Trade can benefit from the soft sell

Operators advised to give soft drinks range same attention as alcohol

The thirst for premium soft drinks has risen sharply in recent times, and demand is expected to continue to increase going forward

THERE is a glut of reasons why more and more consumers are seeking out premium soft drinks in pubs and bars.

There’s the reduced drink drive limit, the wider premiumisation trend that has affected many categories in the on-trade and the move by some consumers to reduce their alcohol intake.

And whether it is a straight serve or used as a mixer for spirits, licensees that deliver a strong range of premium soft drinks can see profits from the lucrative sub-category fizz.
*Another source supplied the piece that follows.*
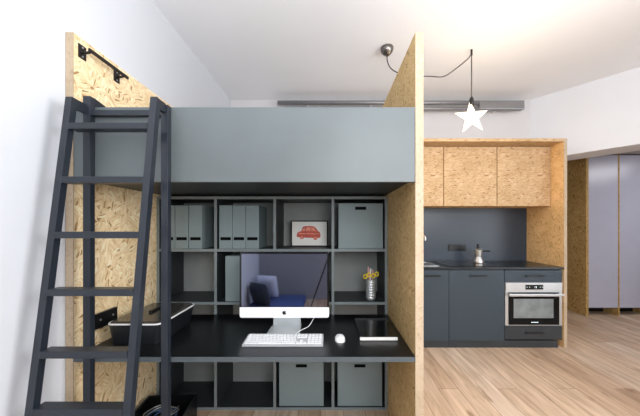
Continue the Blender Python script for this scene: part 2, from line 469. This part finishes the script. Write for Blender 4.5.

Adrian Troy, marketing director at Barr Soft Drinks, said: “When consumers visit an outlet to drink or to dine, they are willing to pay more for a premium offering, so a good choice of interesting flavours is essential.

“This is where premium soft drinks really come into their own, particularly amongst those who are looking for a non-alcoholic alternative to accompany a meal.

“Offering a range of still and sparkling options with both unique and traditional flavours will make a real impact, whilst craft drinks offer something different again, with provenance boosting their appeal.”

Amy Burgess, trade communications manager at Coca-Cola European Partners (CCEP), said a well thought-out approach towards soft drinks is essential.

“Forward-thinking pubs are tapping into the role soft drinks play throughout a whole day and for different consumers,” said Burgess.

“What a consumer wants to drink on a Saturday night is very different to someone visiting an outlet at 11.30am on a weekday to catch up on e-mails.

“As such, ensuring a quality experience for soft drinks as well as alcohol is critical so that they don’t miss out in what is an extremely competitive landscape for daytime, out-of-home moments.”

Consumers will pay more for premium, so a good choice of interesting flavours is essential.

Few trends have been as broad or as significant across the on-trade over the past few years as premiumisation, said Jen Draper, head of marketing for soft drinks firm Franklin & Sons.

“Premiumisation has undeniably become the trend of the last 18 months,” she said, “with more drinkers than ever before willing to pay more for premium drinks.

“Therefore those who choose not to stock premium serves of alcohol-free drinks are missing out on a huge opportunity.”

In order to fully exploit the growing thirst for premium soft drinks in bars, the same care must be taken with soft drinks ranges as alcoholic ones, said Gareth Hess, head of sales at Luscombe Drinks, whose organic drinks include Devon Apple Juice and Strawberry Crush.

He said: “Venues should make the same effort with soft drink offerings as they do with alcoholic drinks.

“We’d suggest a few core flavours are joined by ‘guest’ soft drinks of sophisticated and interesting flavours, that change regularly.

“This helps to keep the soft drinks list fresh and appealing.

“It’s also important to stock a range that will increase the outlet’s offering.”

A serious attitude towards soft drinks was also flagged by Red Bull’s on-premise marketing manager, Sophia Blawat, who said the “quality of serve” drives consumer choice.

“Getting this right can have a significant impact on sales,” she said.

“Quality is key to repeat custom and increased profits.”

Quoting Red Bull’s own research, Blawat said: “45% of consumers claim the quality of the drink is the most important factor when making a decision on a night out.

Those who don’t stock premium serves of alcohol-free drinks are missing out.

“And those rating their drink as ‘very good’ were over two times more likely to revisit a venue.”

The diversity of flavours that premium soft drinks now offer can also be incorporated into interesting mocktail serves, for those looking to consume less alcohol, said Burgess of CCEP.

“People are generally looking to reduce their alcohol intake, with over three million adults ordering smaller servings as a way to drink less alcohol,” she said.

“This trend is particularly key for millennials, as nearly a quarter of under 24s are not drinking alcohol.

“Mocktails can be just as creative as cocktails, and licensees should make the most of flavours from adult soft drinks… to keep their offer fresh and exciting.”